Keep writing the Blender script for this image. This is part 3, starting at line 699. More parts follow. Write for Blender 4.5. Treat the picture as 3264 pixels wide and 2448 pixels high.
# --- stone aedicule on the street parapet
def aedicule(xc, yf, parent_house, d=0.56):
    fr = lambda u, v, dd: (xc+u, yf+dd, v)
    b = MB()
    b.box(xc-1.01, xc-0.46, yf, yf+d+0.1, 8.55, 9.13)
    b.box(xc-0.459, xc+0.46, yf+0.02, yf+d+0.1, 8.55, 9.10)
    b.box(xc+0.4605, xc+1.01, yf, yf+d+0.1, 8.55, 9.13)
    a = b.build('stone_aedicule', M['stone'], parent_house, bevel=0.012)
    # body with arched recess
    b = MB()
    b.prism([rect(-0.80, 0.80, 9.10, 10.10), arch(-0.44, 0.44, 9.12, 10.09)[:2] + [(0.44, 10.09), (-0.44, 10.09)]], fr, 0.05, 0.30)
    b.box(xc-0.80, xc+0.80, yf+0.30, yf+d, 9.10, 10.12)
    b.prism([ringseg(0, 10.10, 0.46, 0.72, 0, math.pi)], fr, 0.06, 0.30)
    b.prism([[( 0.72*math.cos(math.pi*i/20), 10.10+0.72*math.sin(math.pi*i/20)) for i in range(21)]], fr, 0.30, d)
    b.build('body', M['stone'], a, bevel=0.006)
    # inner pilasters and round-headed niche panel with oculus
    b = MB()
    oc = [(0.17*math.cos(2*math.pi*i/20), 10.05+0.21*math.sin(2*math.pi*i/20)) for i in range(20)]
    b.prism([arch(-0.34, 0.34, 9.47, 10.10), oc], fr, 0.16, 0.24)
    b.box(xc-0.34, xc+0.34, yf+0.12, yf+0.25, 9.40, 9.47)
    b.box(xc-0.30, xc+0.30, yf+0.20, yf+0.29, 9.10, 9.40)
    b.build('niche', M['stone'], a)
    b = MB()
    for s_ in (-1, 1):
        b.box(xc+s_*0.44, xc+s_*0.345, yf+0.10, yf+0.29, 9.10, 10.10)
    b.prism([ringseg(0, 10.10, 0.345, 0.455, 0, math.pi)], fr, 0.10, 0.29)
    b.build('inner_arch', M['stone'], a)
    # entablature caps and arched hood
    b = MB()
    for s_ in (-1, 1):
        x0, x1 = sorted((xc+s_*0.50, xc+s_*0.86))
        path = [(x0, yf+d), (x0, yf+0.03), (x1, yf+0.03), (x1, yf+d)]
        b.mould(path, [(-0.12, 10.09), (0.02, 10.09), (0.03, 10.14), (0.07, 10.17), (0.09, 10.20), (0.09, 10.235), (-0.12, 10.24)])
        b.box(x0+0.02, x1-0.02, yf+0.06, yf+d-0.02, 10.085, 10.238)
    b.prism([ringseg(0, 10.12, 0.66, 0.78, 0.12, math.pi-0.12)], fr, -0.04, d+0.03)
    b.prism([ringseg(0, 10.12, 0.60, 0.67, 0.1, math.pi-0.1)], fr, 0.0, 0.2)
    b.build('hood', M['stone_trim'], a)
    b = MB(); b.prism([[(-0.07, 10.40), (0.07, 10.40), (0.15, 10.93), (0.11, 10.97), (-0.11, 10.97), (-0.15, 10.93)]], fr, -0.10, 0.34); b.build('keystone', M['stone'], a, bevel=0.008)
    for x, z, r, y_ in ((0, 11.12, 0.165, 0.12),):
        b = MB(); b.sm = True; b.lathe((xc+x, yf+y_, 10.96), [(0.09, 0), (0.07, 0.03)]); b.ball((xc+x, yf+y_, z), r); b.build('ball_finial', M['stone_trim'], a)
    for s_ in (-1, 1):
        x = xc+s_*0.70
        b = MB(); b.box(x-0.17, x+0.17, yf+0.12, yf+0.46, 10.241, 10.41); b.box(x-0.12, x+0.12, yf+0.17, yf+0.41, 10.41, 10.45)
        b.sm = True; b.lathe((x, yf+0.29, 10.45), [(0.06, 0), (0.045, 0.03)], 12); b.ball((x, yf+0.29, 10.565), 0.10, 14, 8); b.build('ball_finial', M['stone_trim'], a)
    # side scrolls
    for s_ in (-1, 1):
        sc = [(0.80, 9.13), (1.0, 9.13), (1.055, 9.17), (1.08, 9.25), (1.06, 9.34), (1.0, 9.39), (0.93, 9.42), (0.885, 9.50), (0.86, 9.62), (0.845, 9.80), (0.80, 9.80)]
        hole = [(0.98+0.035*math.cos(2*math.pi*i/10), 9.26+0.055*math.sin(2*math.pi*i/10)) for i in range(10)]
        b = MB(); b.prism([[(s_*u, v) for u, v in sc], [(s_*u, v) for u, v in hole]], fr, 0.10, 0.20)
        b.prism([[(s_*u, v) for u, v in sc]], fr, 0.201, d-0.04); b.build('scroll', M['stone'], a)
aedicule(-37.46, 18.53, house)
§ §
*Required work*.
Write out all the data again, exactly as it appears.

*Answer below*.
Keep writing the Blender script for this image. This is part 3, starting at line 699. More parts follow. Write for Blender 4.5. Treat the picture as 3264 pixels wide and 2448 pixels high.
# --- stone aedicule on the street parapet
def aedicule(xc, yf, parent_house, d=0.56):
    fr = lambda u, v, dd: (xc+u, yf+dd, v)
    b = MB()
    b.box(xc-1.01, xc-0.46, yf, yf+d+0.1, 8.55, 9.13)
    b.box(xc-0.459, xc+0.46, yf+0.02, yf+d+0.1, 8.55, 9.10)
    b.box(xc+0.4605, xc+1.01, yf, yf+d+0.1, 8.55, 9.13)
    a = b.build('stone_aedicule', M['stone'], parent_house, bevel=0.012)
    # body with arched recess
    b = MB()
    b.prism([rect(-0.80, 0.80, 9.10, 10.10), arch(-0.44, 0.44, 9.12, 10.09)[:2] + [(0.44, 10.09), (-0.44, 10.09)]], fr, 0.05, 0.30)
    b.box(xc-0.80, xc+0.80, yf+0.30, yf+d, 9.10, 10.12)
    b.prism([ringseg(0, 10.10, 0.46, 0.72, 0, math.pi)], fr, 0.06, 0.30)
    b.prism([[( 0.72*math.cos(math.pi*i/20), 10.10+0.72*math.sin(math.pi*i/20)) for i in range(21)]], fr, 0.30, d)
    b.build('body', M['stone'], a, bevel=0.006)
    # inner pilasters and round-headed niche panel with oculus
    b = MB()
    oc = [(0.17*math.cos(2*math.pi*i/20), 10.05+0.21*math.sin(2*math.pi*i/20)) for i in range(20)]
    b.prism([arch(-0.34, 0.34, 9.47, 10.10), oc], fr, 0.16, 0.24)
    b.box(xc-0.34, xc+0.34, yf+0.12, yf+0.25, 9.40, 9.47)
    b.box(xc-0.30, xc+0.30, yf+0.20, yf+0.29, 9.10, 9.40)
    b.build('niche', M['stone'], a)
    b = MB()
    for s_ in (-1, 1):
        b.box(xc+s_*0.44, xc+s_*0.345, yf+0.10, yf+0.29, 9.10, 10.10)
    b.prism([ringseg(0, 10.10, 0.345, 0.455, 0, math.pi)], fr, 0.10, 0.29)
    b.build('inner_arch', M['stone'], a)
    # entablature caps and arched hood
    b = MB()
    for s_ in (-1, 1):
        x0, x1 = sorted((xc+s_*0.50, xc+s_*0.86))
        path = [(x0, yf+d), (x0, yf+0.03), (x1, yf+0.03), (x1, yf+d)]
        b.mould(path, [(-0.12, 10.09), (0.02, 10.09), (0.03, 10.14), (0.07, 10.17), (0.09, 10.20), (0.09, 10.235), (-0.12, 10.24)])
        b.box(x0+0.02, x1-0.02, yf+0.06, yf+d-0.02, 10.085, 10.238)
    b.prism([ringseg(0, 10.12, 0.66, 0.78, 0.12, math.pi-0.12)], fr, -0.04, d+0.03)
    b.prism([ringseg(0, 10.12, 0.60, 0.67, 0.1, math.pi-0.1)], fr, 0.0, 0.2)
    b.build('hood', M['stone_trim'], a)
    b = MB(); b.prism([[(-0.07, 10.40), (0.07, 10.40), (0.15, 10.93), (0.11, 10.97), (-0.11, 10.97), (-0.15, 10.93)]], fr, -0.10, 0.34); b.build('keystone', M['stone'], a, bevel=0.008)
    for x, z, r, y_ in ((0, 11.12, 0.165, 0.12),):
        b = MB(); b.sm = True; b.lathe((xc+x, yf+y_, 10.96), [(0.09, 0), (0.07, 0.03)]); b.ball((xc+x, yf+y_, z), r); b.build('ball_finial', M['stone_trim'], a)
    for s_ in (-1, 1):
        x = xc+s_*0.70
        b = MB(); b.box(x-0.17, x+0.17, yf+0.12, yf+0.46, 10.241, 10.41); b.box(x-0.12, x+0.12, yf+0.17, yf+0.41, 10.41, 10.45)
        b.sm = True; b.lathe((x, yf+0.29, 10.45), [(0.06, 0), (0.045, 0.03)], 12); b.ball((x, yf+0.29, 10.565), 0.10, 14, 8); b.build('ball_finial', M['stone_trim'], a)
    # side scrolls
    for s_ in (-1, 1):
        sc = [(0.80, 9.13), (1.0, 9.13), (1.055, 9.17), (1.08, 9.25), (1.06, 9.34), (1.0, 9.39), (0.93, 9.42), (0.885, 9.50), (0.86, 9.62), (0.845, 9.80), (0.80, 9.80)]
        hole = [(0.98+0.035*math.cos(2*math.pi*i/10), 9.26+0.055*math.sin(2*math.pi*i/10)) for i in range(10)]
        b = MB(); b.prism([[(s_*u, v) for u, v in sc], [(s_*u, v) for u, v in hole]], fr, 0.10, 0.20)
        b.prism([[(s_*u, v) for u, v in sc]], fr, 0.201, d-0.04); b.build('scroll', M['stone'], a)
aedicule(-37.46, 18.53, house)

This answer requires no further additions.